真景累ヶ淵

身体もすっかり快復したので、落語を聞きに行ってきました。
新宿紀伊国屋サザンシアターで三遊亭円朝作『真景累ヶ淵』をテレビ『笑点』でおなじみの桂歌丸師匠がやるということで、興味を持ってチケットを取っておいたのでした。今回は初心者向けといった印象で、前半は演芸評論家の人の講釈と歌丸師匠との対談、後半が『真景累ヶ淵』の一説を話して聞かせてくれる構成。言ってみれば中高生の時分によくあった「歌舞伎鑑賞入門」みたいな感じ。僕は落語だけは初心者だったのでちょうどよかったかもと思った。
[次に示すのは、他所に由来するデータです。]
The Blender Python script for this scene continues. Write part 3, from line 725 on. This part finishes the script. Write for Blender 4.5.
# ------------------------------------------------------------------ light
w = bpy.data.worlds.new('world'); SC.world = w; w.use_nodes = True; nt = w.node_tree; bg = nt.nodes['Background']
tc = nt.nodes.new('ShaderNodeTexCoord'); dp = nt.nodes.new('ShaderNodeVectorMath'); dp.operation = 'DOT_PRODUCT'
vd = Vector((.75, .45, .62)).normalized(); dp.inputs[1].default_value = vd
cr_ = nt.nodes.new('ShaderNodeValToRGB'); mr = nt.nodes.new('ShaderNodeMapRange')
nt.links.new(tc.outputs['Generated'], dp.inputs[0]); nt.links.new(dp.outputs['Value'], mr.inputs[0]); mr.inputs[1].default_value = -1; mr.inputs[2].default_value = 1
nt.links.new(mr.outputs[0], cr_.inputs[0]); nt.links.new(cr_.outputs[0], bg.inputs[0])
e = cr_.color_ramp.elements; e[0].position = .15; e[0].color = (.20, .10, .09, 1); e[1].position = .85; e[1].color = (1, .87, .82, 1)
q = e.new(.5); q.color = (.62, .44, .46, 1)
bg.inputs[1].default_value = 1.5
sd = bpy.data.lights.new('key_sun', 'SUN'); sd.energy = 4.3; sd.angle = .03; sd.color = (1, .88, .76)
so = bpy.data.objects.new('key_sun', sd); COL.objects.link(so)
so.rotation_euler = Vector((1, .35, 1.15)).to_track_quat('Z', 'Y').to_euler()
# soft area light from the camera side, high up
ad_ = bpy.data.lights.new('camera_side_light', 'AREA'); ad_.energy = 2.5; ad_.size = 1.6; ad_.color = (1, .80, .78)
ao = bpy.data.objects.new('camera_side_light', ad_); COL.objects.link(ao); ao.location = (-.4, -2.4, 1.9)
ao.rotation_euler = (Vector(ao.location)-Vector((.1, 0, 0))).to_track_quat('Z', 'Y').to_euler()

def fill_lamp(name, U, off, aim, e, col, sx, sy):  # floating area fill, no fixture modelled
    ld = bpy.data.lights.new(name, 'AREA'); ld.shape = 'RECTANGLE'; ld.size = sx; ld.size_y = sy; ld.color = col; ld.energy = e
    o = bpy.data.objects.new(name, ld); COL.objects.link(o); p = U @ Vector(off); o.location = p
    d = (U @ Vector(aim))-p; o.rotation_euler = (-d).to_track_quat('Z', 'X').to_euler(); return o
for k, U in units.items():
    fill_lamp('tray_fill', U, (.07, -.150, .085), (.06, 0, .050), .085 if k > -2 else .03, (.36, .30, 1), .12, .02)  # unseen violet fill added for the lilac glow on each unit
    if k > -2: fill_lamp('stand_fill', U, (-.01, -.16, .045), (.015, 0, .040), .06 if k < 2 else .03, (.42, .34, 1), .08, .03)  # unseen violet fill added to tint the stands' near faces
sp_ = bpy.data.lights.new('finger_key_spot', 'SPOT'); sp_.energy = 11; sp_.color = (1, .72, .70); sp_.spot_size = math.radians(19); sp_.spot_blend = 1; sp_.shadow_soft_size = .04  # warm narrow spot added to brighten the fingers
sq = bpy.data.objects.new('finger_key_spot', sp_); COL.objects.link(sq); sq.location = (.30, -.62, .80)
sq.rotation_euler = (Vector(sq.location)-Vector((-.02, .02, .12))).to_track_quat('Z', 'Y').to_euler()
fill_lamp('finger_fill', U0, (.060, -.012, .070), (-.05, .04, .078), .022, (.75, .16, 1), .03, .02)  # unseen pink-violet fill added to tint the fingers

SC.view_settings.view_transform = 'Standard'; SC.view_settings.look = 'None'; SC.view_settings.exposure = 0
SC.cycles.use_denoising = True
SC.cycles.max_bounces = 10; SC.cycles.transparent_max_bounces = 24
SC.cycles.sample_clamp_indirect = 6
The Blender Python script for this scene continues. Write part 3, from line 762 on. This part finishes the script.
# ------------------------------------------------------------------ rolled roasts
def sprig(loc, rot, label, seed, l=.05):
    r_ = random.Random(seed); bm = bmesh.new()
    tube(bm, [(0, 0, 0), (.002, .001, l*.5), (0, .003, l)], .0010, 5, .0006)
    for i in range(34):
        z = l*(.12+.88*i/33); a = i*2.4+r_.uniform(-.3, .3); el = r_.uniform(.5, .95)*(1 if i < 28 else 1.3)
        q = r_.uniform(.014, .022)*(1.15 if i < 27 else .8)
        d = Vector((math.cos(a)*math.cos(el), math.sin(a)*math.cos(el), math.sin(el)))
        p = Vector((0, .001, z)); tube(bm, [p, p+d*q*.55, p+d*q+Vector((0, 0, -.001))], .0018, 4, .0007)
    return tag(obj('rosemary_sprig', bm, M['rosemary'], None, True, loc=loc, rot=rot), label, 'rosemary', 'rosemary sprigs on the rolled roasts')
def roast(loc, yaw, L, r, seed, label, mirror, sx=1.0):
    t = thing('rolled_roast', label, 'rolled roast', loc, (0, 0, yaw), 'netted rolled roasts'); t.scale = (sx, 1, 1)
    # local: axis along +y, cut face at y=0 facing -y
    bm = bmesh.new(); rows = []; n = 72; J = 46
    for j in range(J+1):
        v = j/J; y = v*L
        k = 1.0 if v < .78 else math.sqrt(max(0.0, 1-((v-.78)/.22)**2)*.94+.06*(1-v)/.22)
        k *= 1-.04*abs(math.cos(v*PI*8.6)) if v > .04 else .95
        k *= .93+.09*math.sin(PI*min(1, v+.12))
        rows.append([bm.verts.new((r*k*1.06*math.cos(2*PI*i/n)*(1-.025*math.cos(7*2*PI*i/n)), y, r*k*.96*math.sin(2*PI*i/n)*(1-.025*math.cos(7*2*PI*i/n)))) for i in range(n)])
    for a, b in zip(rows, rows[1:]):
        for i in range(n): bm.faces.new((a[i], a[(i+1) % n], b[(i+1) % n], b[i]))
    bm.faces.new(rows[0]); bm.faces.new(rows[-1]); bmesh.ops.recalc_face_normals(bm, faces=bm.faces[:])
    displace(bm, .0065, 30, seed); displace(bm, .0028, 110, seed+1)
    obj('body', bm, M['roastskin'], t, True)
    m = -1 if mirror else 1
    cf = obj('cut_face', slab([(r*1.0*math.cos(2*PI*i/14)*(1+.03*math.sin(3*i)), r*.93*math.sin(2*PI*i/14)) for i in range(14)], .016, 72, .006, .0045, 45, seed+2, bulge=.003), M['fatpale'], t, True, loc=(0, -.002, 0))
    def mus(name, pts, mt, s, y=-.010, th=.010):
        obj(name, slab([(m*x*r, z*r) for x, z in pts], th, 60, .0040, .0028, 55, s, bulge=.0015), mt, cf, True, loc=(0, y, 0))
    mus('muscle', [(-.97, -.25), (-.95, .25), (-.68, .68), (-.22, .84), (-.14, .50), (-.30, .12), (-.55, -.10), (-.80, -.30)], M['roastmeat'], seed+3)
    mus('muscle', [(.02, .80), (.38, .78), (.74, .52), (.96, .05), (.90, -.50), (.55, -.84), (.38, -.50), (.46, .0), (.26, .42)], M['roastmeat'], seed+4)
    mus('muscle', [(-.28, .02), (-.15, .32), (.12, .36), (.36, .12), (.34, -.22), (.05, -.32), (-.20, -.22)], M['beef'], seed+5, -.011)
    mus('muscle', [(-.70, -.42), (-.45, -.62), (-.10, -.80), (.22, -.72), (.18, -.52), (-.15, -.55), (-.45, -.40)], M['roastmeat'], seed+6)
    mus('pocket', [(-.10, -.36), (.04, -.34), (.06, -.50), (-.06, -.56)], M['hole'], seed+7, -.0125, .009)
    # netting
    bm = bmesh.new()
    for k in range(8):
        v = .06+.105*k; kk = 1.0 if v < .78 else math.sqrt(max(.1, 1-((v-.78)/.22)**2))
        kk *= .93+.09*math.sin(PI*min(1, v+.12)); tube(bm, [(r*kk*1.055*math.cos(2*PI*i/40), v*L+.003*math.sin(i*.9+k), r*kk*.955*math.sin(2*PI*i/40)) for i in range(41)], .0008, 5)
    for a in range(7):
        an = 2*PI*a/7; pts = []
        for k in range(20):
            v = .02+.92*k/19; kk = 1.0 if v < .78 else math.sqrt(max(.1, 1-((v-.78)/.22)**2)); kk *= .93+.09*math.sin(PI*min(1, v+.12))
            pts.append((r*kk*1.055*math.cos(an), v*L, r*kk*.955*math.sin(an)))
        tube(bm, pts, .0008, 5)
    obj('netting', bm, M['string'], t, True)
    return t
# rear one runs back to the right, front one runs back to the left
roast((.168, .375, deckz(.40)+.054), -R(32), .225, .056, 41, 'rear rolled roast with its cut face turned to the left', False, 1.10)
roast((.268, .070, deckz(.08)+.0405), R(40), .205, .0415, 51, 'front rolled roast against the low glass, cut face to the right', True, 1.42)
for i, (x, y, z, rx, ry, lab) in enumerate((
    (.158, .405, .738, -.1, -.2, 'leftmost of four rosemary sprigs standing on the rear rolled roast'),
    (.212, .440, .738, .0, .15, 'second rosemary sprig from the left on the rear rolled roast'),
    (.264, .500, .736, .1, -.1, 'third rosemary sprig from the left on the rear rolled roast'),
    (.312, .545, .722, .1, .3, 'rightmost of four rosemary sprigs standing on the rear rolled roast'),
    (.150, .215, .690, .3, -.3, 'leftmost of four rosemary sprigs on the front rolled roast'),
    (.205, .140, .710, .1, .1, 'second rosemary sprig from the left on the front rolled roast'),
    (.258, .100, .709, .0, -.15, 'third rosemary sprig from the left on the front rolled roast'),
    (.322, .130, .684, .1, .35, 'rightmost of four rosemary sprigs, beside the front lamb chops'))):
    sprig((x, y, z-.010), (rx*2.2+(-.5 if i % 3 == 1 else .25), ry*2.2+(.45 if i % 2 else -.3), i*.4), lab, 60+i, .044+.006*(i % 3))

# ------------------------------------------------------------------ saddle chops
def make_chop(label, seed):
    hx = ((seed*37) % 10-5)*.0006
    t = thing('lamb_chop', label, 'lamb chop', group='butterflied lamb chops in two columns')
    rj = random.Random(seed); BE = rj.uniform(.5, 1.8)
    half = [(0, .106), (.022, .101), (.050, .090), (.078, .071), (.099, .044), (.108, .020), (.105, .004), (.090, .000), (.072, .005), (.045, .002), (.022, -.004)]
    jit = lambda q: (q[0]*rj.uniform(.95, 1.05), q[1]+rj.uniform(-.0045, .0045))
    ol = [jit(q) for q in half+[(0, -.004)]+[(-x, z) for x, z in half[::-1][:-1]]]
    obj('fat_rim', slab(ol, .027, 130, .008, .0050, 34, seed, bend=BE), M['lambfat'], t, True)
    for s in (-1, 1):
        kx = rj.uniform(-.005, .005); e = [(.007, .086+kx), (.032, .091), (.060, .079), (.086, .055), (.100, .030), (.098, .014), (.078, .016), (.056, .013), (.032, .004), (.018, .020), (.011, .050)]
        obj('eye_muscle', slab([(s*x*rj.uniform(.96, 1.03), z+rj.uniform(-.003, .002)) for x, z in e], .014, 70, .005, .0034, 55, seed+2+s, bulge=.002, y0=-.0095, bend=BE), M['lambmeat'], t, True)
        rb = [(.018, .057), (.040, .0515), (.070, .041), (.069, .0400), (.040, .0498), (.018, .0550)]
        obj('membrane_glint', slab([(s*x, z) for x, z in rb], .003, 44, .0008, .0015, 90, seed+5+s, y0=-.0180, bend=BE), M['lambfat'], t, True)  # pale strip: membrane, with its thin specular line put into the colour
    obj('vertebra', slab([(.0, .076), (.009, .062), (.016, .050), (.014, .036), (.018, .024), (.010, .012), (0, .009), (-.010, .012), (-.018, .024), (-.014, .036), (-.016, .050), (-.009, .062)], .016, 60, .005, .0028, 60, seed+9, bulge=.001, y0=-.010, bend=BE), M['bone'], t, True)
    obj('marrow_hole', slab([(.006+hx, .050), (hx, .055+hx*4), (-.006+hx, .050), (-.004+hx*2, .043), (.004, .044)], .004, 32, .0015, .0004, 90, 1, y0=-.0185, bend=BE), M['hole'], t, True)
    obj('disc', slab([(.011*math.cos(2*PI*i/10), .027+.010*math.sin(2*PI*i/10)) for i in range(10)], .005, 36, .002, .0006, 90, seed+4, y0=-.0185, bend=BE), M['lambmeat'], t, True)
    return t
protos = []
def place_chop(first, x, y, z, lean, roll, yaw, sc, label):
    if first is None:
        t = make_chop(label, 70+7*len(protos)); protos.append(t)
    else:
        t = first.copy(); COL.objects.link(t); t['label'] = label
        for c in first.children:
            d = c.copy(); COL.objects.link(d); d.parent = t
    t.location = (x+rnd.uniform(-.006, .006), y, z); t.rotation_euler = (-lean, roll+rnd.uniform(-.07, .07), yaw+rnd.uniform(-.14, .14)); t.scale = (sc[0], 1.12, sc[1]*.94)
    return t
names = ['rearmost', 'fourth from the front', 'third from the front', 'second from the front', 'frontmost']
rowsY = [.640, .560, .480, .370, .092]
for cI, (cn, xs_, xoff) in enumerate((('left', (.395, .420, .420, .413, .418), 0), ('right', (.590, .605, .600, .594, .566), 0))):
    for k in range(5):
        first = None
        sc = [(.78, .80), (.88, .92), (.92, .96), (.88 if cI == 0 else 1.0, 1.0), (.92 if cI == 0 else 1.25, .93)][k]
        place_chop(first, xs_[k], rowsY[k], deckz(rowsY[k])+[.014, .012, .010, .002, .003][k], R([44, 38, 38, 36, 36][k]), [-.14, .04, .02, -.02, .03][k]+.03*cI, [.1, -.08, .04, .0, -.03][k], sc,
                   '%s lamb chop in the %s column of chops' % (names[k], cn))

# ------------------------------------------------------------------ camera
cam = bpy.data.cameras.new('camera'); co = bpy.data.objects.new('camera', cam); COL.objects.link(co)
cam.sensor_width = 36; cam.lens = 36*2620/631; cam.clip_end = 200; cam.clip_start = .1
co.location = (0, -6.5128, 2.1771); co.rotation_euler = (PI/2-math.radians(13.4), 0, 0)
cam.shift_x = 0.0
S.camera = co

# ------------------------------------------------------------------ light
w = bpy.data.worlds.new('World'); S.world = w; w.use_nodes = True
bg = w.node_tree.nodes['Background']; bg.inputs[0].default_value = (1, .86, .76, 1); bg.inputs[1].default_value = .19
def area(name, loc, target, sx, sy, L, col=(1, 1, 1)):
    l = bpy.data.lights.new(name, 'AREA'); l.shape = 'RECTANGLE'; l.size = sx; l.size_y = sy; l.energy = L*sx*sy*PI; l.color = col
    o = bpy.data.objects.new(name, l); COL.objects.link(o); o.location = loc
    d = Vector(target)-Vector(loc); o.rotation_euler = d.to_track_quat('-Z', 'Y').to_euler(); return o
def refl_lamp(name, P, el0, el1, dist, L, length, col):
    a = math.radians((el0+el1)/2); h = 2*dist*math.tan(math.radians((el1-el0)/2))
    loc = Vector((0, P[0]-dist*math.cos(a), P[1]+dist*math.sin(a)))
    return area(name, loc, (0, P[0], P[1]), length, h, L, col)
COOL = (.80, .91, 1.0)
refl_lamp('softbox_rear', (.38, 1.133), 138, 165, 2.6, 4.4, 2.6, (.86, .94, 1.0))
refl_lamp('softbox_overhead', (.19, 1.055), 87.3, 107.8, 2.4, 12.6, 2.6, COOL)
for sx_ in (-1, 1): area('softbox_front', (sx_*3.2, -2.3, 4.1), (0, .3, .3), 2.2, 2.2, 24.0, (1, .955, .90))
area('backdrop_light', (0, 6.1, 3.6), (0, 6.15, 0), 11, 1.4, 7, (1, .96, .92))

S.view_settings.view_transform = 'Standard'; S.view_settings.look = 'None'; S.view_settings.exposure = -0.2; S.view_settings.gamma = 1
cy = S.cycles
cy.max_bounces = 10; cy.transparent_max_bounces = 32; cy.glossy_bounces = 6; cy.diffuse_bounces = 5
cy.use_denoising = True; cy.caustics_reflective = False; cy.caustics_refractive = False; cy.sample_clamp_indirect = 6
前半、歌丸師匠が出て来て演芸評論家の方とトークするんですけど、やっぱり話がうまいのよね。普通に話すだけでもなんか面白い。そして気持ちいい。「あたしはね、」なんて気風のいい喋り方が僕の中の江戸心をくすぐりまくり。対する演芸評論家の方はいろいろうんちく語ったり補足説明をするんだけど、その度に歌丸師匠の喋りが止まってしまうので邪魔キャラ以外の何者でもなくなってしまってかわいそうでしたね。

トークが終わり、師匠が準備している間に前座。前座なのに今回は特別に二ツ目が登場して話す。まだ若いので実力はまだまだ・・・とは言っても二ツ目なんですよね。前座だったらもっと下のレベルなので、これでも今回が特別。こうやって観客の方もいい具合に焦れてきたところで、真打・歌丸師匠の登場です。ねずみ色の着物が粋です。笑点のイメージが強いけどまんまと覆されました。

今回は映画『怪談』のストーリーの前、発端となった「宗悦殺し」〜「深見新五郎」のはなし。新五郎は映画で尾上菊之介演じる「新吉」の兄に当たる人物です。まぁこの『真景累ヶ淵』という怪談話は登場人物の関係がとにかく複雑でそれがすべて因果応報であるという物語。あらすじを読んでも頭に入ってこないくらい。だから耳で聞いてわかるのかなーと心配してたんだけれど、落語ってすごい!全く心配なかった。歌丸師匠が話し始めた瞬間空気が変わっていつの間にかフッと心を摑まれてる。師匠自身「これをやるのは久しぶり」って言っていた通り、途中で新五郎と新吉を取り違えて喋ってしまう部分もありましたが(笑)それでも難なく理解できたし。

やっぱり真打の落語ってすごいなって思いました。お芝居と違って単純に世間話の延長みたいなものなので、何時間も聞けるわって感じ。友達とする「どこどこの○○がさぁ、何々して△△に・・・」なんていう他愛のない話を、ずっと面白おかしく、より聞ける芸に昇華したのが落語です。シンプルなぶん、驚いた。

今ちょっと個人的に空前の江戸ブームが到来してて、頭が江戸。
これを機に落語も突っ込んで聞きに行きたいと思ってます。